>>>>>

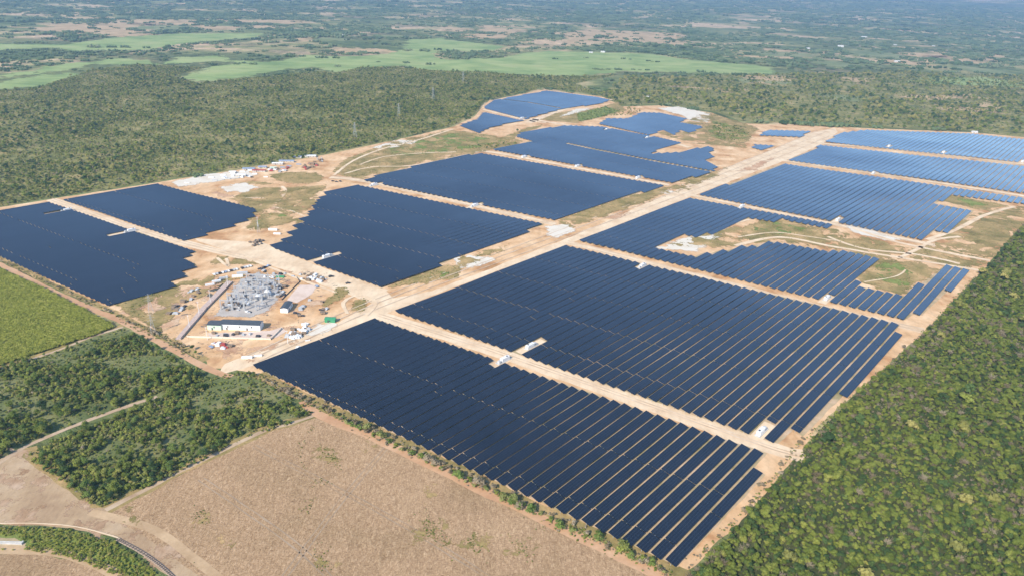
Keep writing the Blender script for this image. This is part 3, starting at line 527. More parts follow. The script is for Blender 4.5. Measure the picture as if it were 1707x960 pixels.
# ------------------------------------------------------------------ boxes and small builders
class MB:
    def __init__(s): s.v, s.f = [], []
    def box(s, x0, x1, y0, y1, z0, z1):
        i = len(s.v); s.v += [(x, y, z) for z in (z0, z1) for x, y in ((x0, y0), (x1, y0), (x1, y1), (x0, y1))]
        s.f += [[i + 3, i + 2, i + 1, i], [i + 4, i + 5, i + 6, i + 7], [i, i + 1, i + 5, i + 4], [i + 1, i + 2, i + 6, i + 5], [i + 2, i + 3, i + 7, i + 6], [i + 3, i, i + 4, i + 7]]; return s
    def bar(s, a, b, t=.1):
        a, b = Vector(a), Vector(b); d = (b - a).normalized(); up = Vector((0, 0, 1)) if abs(d.z) < .9 else Vector((1, 0, 0)); x = d.cross(up).normalized() * t / 2; y = d.cross(x).normalized() * t / 2; i = len(s.v)
        for c in (a, b): s.v += [tuple(c + x + y), tuple(c - x + y), tuple(c - x - y), tuple(c + x - y)]
        s.f += [[i, i + 1, i + 2, i + 3], [i + 7, i + 6, i + 5, i + 4]] + [[i + k, i + 4 + k, i + 4 + (k + 1) % 4, i + (k + 1) % 4] for k in range(4)]; return s
    def cyl(s, x, y, z0, z1, r0, r1=None, n=10):
        r1 = r0 if r1 is None else r1; i = len(s.v)
        for z, r in ((z0, r0), (z1, r1)): s.v += [(x + r * math.cos(2 * math.pi * k / n), y + r * math.sin(2 * math.pi * k / n), z) for k in range(n)]
        s.f += [[i + k, i + (k + 1) % n, i + n + (k + 1) % n, i + n + k] for k in range(n)] + [[i + n + k for k in range(n)], [i + n - 1 - k for k in range(n)]]; return s
    def gable(s, x0, x1, y0, y1, z, h, over=.3):
        i = len(s.v); ym = (y0 + y1) / 2; t = .12
        for dz in (0, t):
            s.v += [(x0 - over, y0 - over, z + dz), (x1 + over, y0 - over, z + dz), (x1 + over, ym, z + h + dz), (x0 - over, ym, z + h + dz), (x1 + over, y1 + over, z + dz), (x0 - over, y1 + over, z + dz)]
        a = i + 6; s.f += [[a, a + 1, a + 2, a + 3], [a + 3, a + 2, a + 4, a + 5], [i + 3, i + 2, i + 1, i], [i + 5, i + 4, i + 2, i + 3], [i, i + 1, a + 1, a], [i + 4, i + 5, a + 5, a + 4], [i + 1, i + 2, a + 2, a + 1], [i + 2, i + 4, a + 4, a + 2], [i + 3, i, a, a + 3], [i + 5, i + 3, a + 3, a + 5]]; return s
    def me(s, name): return mesh(name, s.v, s.f)
    def obj(s, name, m, parent=None, loc=None): return link(name, s.me(name), m, parent, loc)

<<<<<

AIM: Repeat the data exactly in full, omitting its pictures.

CORRECT RESPONSE:
Keep writing the Blender script for this image. This is part 3, starting at line 527. More parts follow. The script is for Blender 4.5. Measure the picture as if it were 1707x960 pixels.
# ------------------------------------------------------------------ boxes and small builders
class MB:
    def __init__(s): s.v, s.f = [], []
    def box(s, x0, x1, y0, y1, z0, z1):
        i = len(s.v); s.v += [(x, y, z) for z in (z0, z1) for x, y in ((x0, y0), (x1, y0), (x1, y1), (x0, y1))]
        s.f += [[i + 3, i + 2, i + 1, i], [i + 4, i + 5, i + 6, i + 7], [i, i + 1, i + 5, i + 4], [i + 1, i + 2, i + 6, i + 5], [i + 2, i + 3, i + 7, i + 6], [i + 3, i, i + 4, i + 7]]; return s
    def bar(s, a, b, t=.1):
        a, b = Vector(a), Vector(b); d = (b - a).normalized(); up = Vector((0, 0, 1)) if abs(d.z) < .9 else Vector((1, 0, 0)); x = d.cross(up).normalized() * t / 2; y = d.cross(x).normalized() * t / 2; i = len(s.v)
        for c in (a, b): s.v += [tuple(c + x + y), tuple(c - x + y), tuple(c - x - y), tuple(c + x - y)]
        s.f += [[i, i + 1, i + 2, i + 3], [i + 7, i + 6, i + 5, i + 4]] + [[i + k, i + 4 + k, i + 4 + (k + 1) % 4, i + (k + 1) % 4] for k in range(4)]; return s
    def cyl(s, x, y, z0, z1, r0, r1=None, n=10):
        r1 = r0 if r1 is None else r1; i = len(s.v)
        for z, r in ((z0, r0), (z1, r1)): s.v += [(x + r * math.cos(2 * math.pi * k / n), y + r * math.sin(2 * math.pi * k / n), z) for k in range(n)]
        s.f += [[i + k, i + (k + 1) % n, i + n + (k + 1) % n, i + n + k] for k in range(n)] + [[i + n + k for k in range(n)], [i + n - 1 - k for k in range(n)]]; return s
    def gable(s, x0, x1, y0, y1, z, h, over=.3):
        i = len(s.v); ym = (y0 + y1) / 2; t = .12
        for dz in (0, t):
            s.v += [(x0 - over, y0 - over, z + dz), (x1 + over, y0 - over, z + dz), (x1 + over, ym, z + h + dz), (x0 - over, ym, z + h + dz), (x1 + over, y1 + over, z + dz), (x0 - over, y1 + over, z + dz)]
        a = i + 6; s.f += [[a, a + 1, a + 2, a + 3], [a + 3, a + 2, a + 4, a + 5], [i + 3, i + 2, i + 1, i], [i + 5, i + 4, i + 2, i + 3], [i, i + 1, a + 1, a], [i + 4, i + 5, a + 5, a + 4], [i + 1, i + 2, a + 2, a + 1], [i + 2, i + 4, a + 4, a + 2], [i + 3, i, a, a + 3], [i + 5, i + 3, a + 3, a + 5]]; return s
    def me(s, name): return mesh(name, s.v, s.f)
    def obj(s, name, m, parent=None, loc=None): return link(name, s.me(name), m, parent, loc)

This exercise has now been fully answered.